**Exercise objective:**
Repeat the whole listing exactly as written.

**Collected material:**
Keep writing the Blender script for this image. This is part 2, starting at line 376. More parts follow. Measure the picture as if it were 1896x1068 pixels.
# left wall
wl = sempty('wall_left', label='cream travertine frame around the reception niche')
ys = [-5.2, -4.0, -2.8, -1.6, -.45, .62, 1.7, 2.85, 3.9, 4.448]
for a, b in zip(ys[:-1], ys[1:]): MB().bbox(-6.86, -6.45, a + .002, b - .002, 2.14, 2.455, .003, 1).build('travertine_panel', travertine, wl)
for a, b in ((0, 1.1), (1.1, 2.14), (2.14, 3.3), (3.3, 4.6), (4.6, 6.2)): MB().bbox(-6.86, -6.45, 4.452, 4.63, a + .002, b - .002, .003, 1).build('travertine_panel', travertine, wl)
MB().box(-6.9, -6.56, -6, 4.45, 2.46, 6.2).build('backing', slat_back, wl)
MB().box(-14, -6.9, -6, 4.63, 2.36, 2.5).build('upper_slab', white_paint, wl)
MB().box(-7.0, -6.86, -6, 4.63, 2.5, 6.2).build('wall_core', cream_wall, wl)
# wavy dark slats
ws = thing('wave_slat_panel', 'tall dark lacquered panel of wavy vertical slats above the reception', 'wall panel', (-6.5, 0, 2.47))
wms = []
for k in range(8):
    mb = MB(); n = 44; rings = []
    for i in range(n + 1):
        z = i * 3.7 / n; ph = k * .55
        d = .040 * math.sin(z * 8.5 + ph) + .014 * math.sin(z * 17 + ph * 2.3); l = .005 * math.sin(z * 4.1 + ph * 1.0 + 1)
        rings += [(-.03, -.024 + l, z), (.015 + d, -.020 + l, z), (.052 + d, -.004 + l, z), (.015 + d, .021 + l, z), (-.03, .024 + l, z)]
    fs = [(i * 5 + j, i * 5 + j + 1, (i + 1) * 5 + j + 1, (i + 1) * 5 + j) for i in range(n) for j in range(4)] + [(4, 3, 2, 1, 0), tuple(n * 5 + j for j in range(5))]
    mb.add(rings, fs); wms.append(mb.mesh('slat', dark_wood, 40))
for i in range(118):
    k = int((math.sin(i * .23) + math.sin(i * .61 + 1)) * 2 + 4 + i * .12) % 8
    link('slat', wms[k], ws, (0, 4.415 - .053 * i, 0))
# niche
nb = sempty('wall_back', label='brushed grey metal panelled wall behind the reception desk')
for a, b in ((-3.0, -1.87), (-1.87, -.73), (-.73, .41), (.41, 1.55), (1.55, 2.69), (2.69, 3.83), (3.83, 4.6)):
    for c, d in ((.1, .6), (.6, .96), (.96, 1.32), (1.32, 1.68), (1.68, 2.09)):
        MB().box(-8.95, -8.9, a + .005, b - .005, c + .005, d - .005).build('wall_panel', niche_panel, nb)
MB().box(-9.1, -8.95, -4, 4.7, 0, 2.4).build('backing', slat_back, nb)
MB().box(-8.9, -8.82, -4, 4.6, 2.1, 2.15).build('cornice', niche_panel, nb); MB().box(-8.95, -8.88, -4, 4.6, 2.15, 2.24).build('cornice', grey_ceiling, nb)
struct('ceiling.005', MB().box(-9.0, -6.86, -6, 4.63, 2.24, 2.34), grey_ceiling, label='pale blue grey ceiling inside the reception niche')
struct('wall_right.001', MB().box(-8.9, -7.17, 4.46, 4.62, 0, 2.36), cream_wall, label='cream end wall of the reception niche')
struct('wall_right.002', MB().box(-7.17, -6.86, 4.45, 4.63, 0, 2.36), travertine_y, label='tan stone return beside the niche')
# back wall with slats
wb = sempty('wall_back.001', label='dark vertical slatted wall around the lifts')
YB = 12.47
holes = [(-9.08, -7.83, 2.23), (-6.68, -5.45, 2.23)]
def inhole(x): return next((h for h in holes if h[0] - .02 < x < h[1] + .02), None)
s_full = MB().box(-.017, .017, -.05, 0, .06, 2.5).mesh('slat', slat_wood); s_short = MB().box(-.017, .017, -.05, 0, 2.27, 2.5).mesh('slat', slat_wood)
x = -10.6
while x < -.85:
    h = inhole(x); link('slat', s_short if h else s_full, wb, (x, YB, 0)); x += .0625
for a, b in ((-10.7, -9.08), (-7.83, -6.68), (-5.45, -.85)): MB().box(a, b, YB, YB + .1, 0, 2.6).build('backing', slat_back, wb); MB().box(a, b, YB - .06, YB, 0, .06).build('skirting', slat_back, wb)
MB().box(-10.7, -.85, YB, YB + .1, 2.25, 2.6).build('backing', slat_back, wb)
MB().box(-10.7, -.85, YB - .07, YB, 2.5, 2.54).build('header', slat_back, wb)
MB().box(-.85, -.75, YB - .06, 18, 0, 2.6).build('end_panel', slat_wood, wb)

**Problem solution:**
Keep writing the Blender script for this image. This is part 2, starting at line 376. More parts follow. Measure the picture as if it were 1896x1068 pixels.
# left wall
wl = sempty('wall_left', label='cream travertine frame around the reception niche')
ys = [-5.2, -4.0, -2.8, -1.6, -.45, .62, 1.7, 2.85, 3.9, 4.448]
for a, b in zip(ys[:-1], ys[1:]): MB().bbox(-6.86, -6.45, a + .002, b - .002, 2.14, 2.455, .003, 1).build('travertine_panel', travertine, wl)
for a, b in ((0, 1.1), (1.1, 2.14), (2.14, 3.3), (3.3, 4.6), (4.6, 6.2)): MB().bbox(-6.86, -6.45, 4.452, 4.63, a + .002, b - .002, .003, 1).build('travertine_panel', travertine, wl)
MB().box(-6.9, -6.56, -6, 4.45, 2.46, 6.2).build('backing', slat_back, wl)
MB().box(-14, -6.9, -6, 4.63, 2.36, 2.5).build('upper_slab', white_paint, wl)
MB().box(-7.0, -6.86, -6, 4.63, 2.5, 6.2).build('wall_core', cream_wall, wl)
# wavy dark slats
ws = thing('wave_slat_panel', 'tall dark lacquered panel of wavy vertical slats above the reception', 'wall panel', (-6.5, 0, 2.47))
wms = []
for k in range(8):
    mb = MB(); n = 44; rings = []
    for i in range(n + 1):
        z = i * 3.7 / n; ph = k * .55
        d = .040 * math.sin(z * 8.5 + ph) + .014 * math.sin(z * 17 + ph * 2.3); l = .005 * math.sin(z * 4.1 + ph * 1.0 + 1)
        rings += [(-.03, -.024 + l, z), (.015 + d, -.020 + l, z), (.052 + d, -.004 + l, z), (.015 + d, .021 + l, z), (-.03, .024 + l, z)]
    fs = [(i * 5 + j, i * 5 + j + 1, (i + 1) * 5 + j + 1, (i + 1) * 5 + j) for i in range(n) for j in range(4)] + [(4, 3, 2, 1, 0), tuple(n * 5 + j for j in range(5))]
    mb.add(rings, fs); wms.append(mb.mesh('slat', dark_wood, 40))
for i in range(118):
    k = int((math.sin(i * .23) + math.sin(i * .61 + 1)) * 2 + 4 + i * .12) % 8
    link('slat', wms[k], ws, (0, 4.415 - .053 * i, 0))
# niche
nb = sempty('wall_back', label='brushed grey metal panelled wall behind the reception desk')
for a, b in ((-3.0, -1.87), (-1.87, -.73), (-.73, .41), (.41, 1.55), (1.55, 2.69), (2.69, 3.83), (3.83, 4.6)):
    for c, d in ((.1, .6), (.6, .96), (.96, 1.32), (1.32, 1.68), (1.68, 2.09)):
        MB().box(-8.95, -8.9, a + .005, b - .005, c + .005, d - .005).build('wall_panel', niche_panel, nb)
MB().box(-9.1, -8.95, -4, 4.7, 0, 2.4).build('backing', slat_back, nb)
MB().box(-8.9, -8.82, -4, 4.6, 2.1, 2.15).build('cornice', niche_panel, nb); MB().box(-8.95, -8.88, -4, 4.6, 2.15, 2.24).build('cornice', grey_ceiling, nb)
struct('ceiling.005', MB().box(-9.0, -6.86, -6, 4.63, 2.24, 2.34), grey_ceiling, label='pale blue grey ceiling inside the reception niche')
struct('wall_right.001', MB().box(-8.9, -7.17, 4.46, 4.62, 0, 2.36), cream_wall, label='cream end wall of the reception niche')
struct('wall_right.002', MB().box(-7.17, -6.86, 4.45, 4.63, 0, 2.36), travertine_y, label='tan stone return beside the niche')
# back wall with slats
wb = sempty('wall_back.001', label='dark vertical slatted wall around the lifts')
YB = 12.47
holes = [(-9.08, -7.83, 2.23), (-6.68, -5.45, 2.23)]
def inhole(x): return next((h for h in holes if h[0] - .02 < x < h[1] + .02), None)
s_full = MB().box(-.017, .017, -.05, 0, .06, 2.5).mesh('slat', slat_wood); s_short = MB().box(-.017, .017, -.05, 0, 2.27, 2.5).mesh('slat', slat_wood)
x = -10.6
while x < -.85:
    h = inhole(x); link('slat', s_short if h else s_full, wb, (x, YB, 0)); x += .0625
for a, b in ((-10.7, -9.08), (-7.83, -6.68), (-5.45, -.85)): MB().box(a, b, YB, YB + .1, 0, 2.6).build('backing', slat_back, wb); MB().box(a, b, YB - .06, YB, 0, .06).build('skirting', slat_back, wb)
MB().box(-10.7, -.85, YB, YB + .1, 2.25, 2.6).build('backing', slat_back, wb)
MB().box(-10.7, -.85, YB - .07, YB, 2.5, 2.54).build('header', slat_back, wb)
MB().box(-.85, -.75, YB - .06, 18, 0, 2.6).build('end_panel', slat_wood, wb)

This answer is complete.